Written instruction
Up to and including the line that contains "PI = math.pi", repeat each line of the data exactly, starting from the first.
☆ ☆ ☆ ☆ ☆
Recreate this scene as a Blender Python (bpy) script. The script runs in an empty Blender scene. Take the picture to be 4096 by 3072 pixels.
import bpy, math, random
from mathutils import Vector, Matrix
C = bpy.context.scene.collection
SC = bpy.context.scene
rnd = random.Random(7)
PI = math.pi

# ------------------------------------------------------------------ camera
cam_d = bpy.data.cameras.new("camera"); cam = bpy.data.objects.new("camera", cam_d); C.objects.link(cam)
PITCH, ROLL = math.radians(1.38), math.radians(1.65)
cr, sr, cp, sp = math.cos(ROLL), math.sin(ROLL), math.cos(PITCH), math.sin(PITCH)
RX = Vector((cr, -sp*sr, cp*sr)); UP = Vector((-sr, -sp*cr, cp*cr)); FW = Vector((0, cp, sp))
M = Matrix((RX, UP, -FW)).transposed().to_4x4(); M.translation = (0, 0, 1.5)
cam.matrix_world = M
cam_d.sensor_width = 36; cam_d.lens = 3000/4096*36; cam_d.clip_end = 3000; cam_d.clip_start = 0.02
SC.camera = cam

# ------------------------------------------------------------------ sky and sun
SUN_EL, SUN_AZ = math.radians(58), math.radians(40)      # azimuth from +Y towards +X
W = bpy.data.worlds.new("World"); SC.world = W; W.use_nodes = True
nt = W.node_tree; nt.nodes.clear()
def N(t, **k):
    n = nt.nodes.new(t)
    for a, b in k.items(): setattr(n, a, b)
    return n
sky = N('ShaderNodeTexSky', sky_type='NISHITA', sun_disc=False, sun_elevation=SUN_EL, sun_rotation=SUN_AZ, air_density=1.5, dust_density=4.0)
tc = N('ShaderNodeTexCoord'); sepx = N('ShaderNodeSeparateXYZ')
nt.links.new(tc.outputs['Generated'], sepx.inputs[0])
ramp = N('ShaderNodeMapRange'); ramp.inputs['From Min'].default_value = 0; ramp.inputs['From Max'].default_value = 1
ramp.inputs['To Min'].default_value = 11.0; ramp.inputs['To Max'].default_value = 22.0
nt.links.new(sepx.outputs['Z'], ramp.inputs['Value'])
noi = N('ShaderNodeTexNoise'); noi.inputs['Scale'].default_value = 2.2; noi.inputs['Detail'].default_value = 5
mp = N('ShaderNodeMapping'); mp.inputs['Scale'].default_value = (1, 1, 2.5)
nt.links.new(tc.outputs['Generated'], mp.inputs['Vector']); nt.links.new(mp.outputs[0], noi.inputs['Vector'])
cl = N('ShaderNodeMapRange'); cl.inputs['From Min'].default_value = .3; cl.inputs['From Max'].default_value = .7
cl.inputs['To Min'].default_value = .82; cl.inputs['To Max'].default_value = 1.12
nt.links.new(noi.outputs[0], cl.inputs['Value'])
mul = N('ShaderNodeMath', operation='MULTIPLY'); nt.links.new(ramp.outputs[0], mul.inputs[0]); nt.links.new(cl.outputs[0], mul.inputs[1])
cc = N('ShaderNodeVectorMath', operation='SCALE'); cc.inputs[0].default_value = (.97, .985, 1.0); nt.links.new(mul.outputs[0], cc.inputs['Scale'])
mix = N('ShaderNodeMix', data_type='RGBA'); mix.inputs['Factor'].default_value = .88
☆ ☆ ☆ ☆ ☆
Completed exercise
Recreate this scene as a Blender Python (bpy) script. The script runs in an empty Blender scene. Take the picture to be 4096 by 3072 pixels.
import bpy, math, random
from mathutils import Vector, Matrix
C = bpy.context.scene.collection
SC = bpy.context.scene
rnd = random.Random(7)
PI = math.pi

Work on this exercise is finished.